Over the past several years, substantial capital has flowed into semiconductors, cloud computing, and data centers, fueling rapid industry expansion. However, the BIS warned that market expectations for future AI returns have reached elevated levels. If corporate earnings fail to meet expectations, financing conditions could tighten rapidly, causing corporate capital expenditure to shift from rapid expansion to a slower pace, ultimately weighing on the technology sector and broader economic growth.
The report also noted that the financing structure of the AI industry is becoming increasingly complex. Chipmakers, cloud service providers, and AI developers are now closely connected through equity investments, long-term procurement agreements, and debt financing, while many data centers are built by third parties and provided through long-term leasing arrangements. Although this model supports industry expansion, it also reduces financing transparency, with some assets potentially exposed to overlapping financing and cross-sector risk transmission. Should financing conditions tighten, these risks could spread quickly throughout the AI supply chain.

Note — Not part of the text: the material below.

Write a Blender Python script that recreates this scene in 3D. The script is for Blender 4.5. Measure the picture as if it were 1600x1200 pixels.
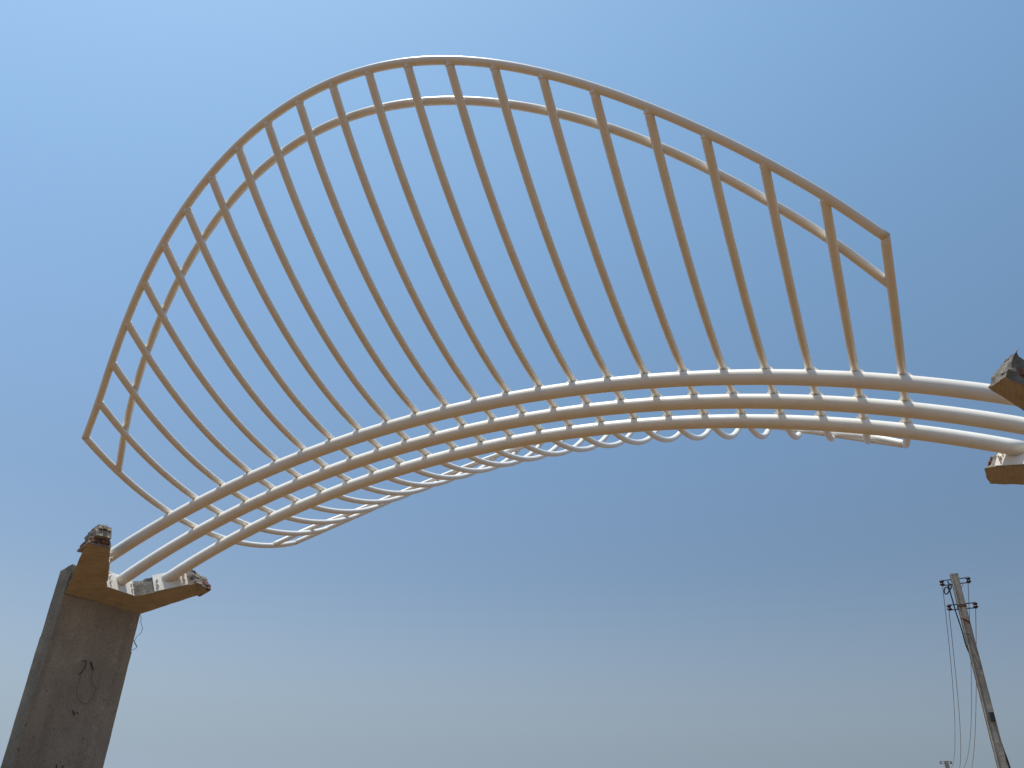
import bpy, bmesh, math, random
from mathutils import Vector, Matrix, noise

random.seed(7)
for o in list(bpy.data.objects):
    bpy.data.objects.remove(o, do_unlink=True)
scene = bpy.context.scene
COL = scene.collection

# ------------------------------------------------------------------ camera
CAM = Vector((0.0, 0.0, 1.6))
PITCH, ROLL, FPX = 0.47658, 0.03537, 1202.0          # focal length in pixels of a 1600 px wide frame
cR0, cU0, cF = Vector((1, 0, 0)), Vector((0, -math.sin(PITCH), math.cos(PITCH))), Vector((0, math.cos(PITCH), math.sin(PITCH)))
cR = cR0 * math.cos(ROLL) + cU0 * math.sin(ROLL)
cU = -cR0 * math.sin(ROLL) + cU0 * math.cos(ROLL)
cd = bpy.data.cameras.new('camera')
cam = bpy.data.objects.new('camera', cd)
COL.objects.link(cam)
cam.matrix_world = Matrix(((cR.x, cU.x, -cF.x, CAM.x), (cR.y, cU.y, -cF.y, CAM.y), (cR.z, cU.z, -cF.z, CAM.z), (0, 0, 0, 1)))
cd.sensor_width = 36.0
cd.lens = 36.0 * FPX / 1600.0
cd.clip_start = 0.05
cd.clip_end = 6000.0
scene.camera = cam

# gate directions: D runs along the gate to the right, NV is horizontal towards the viewer
PHI = -0.41543
D = Vector((math.cos(PHI), math.sin(PHI), 0))
NV = Vector((math.sin(PHI), -math.cos(PHI), 0))
ZV = Vector((0, 0, 1))

# ------------------------------------------------------------------ sun and sky
SUN_TILT, SUN_N = math.radians(11.0), 0.07
sunv = (-D * math.sin(SUN_TILT) + ZV * math.cos(SUN_TILT) + NV * SUN_N).normalized()
sd = bpy.data.lights.new('sun', 'SUN')
sd.energy = 5.0
sd.angle = math.radians(0.6)
sd.color = (1.0, 0.965, 0.90)
sun = bpy.data.objects.new('sun', sd)
COL.objects.link(sun)
sun.rotation_euler = (-sunv).to_track_quat('-Z', 'Y').to_euler()

world = bpy.data.worlds.new('World')
scene.world = world
world.use_nodes = True
nt = world.node_tree
nt.nodes.clear()
wo = nt.nodes.new('ShaderNodeOutputWorld')
bg = nt.nodes.new('ShaderNodeBackground')
sky = nt.nodes.new('ShaderNodeTexSky')
sky.sky_type = 'NISHITA'
sky.sun_disc = False
sky.sun_elevation = math.asin(sunv.z)
sky.sun_rotation = math.atan2(sunv.x, sunv.y)
sky.altitude = 0.0
sky.air_density = 1.5
sky.dust_density = 1.5
sky.ozone_density = 1.0
bg.inputs['Strength'].default_value = 0.15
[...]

Beyond the AI sector, the BIS also expressed concern over elevated leverage across the global financial system. The report noted that whether interest rates rise again or enthusiasm for AI investment cools, credit markets could face significant repricing. Many hedge funds and non-bank financial institutions currently rely heavily on short-term financing. If funding costs rise or liquidity tightens, forced deleveraging, asset sales, and broader credit contractions could amplify market volatility.
Although easing tensions in the Middle East have contributed to lower global oil prices, the BIS believes that restoring energy supplies will take time and that the effects of previous supply disruptions have yet to fully dissipate. At the same time, inflation has begun to accelerate again in the United States, while inflation in the Eurozone could remain above policymakers' targets. The report pointed out that the sharp rise in living costs over recent years has already altered inflation expectations among businesses and households. If wage growth and service-sector price increases continue feeding into broader inflation, the risk of renewed inflationary pressures will remain, requiring central banks to stay vigilant.
Fiscal risks were also highlighted repeatedly throughout the report. Government debt levels have continued to climb across most major economies, while bond markets have become increasingly dependent on highly leveraged and fast-moving institutional capital. In the event of market shocks, these investors tend to withdraw liquidity quickly, amplifying market volatility and transmitting risks through funding channels into the banking system and across international markets. The BIS believes that maintaining prudent fiscal policy, preserving central bank credibility, and strengthening financial regulation are essential to reducing long-term financial risks.
If AI investment slows, financing conditions tighten, and inflation and fiscal pressures remain elevated, volatility across global capital markets could intensify further. Corporate financing, investment decisions, and financial institutions' risk management would all face greater challenges, while regulators may increase oversight of AI financing models, non-bank financial institutions, and financial leverage. From FXTRADING's perspective, the report's central message is not about a single source of risk, but rather a warning that the global economy is entering a new phase in which multiple risks are becoming increasingly interconnected. Against the backdrop of rapid AI development, elevated debt levels, and persistent inflation uncertainty, maintaining prudent macroeconomic policies, strengthening financial system resilience, and identifying potential risks early will be critical to ensuring long-term global economic stability.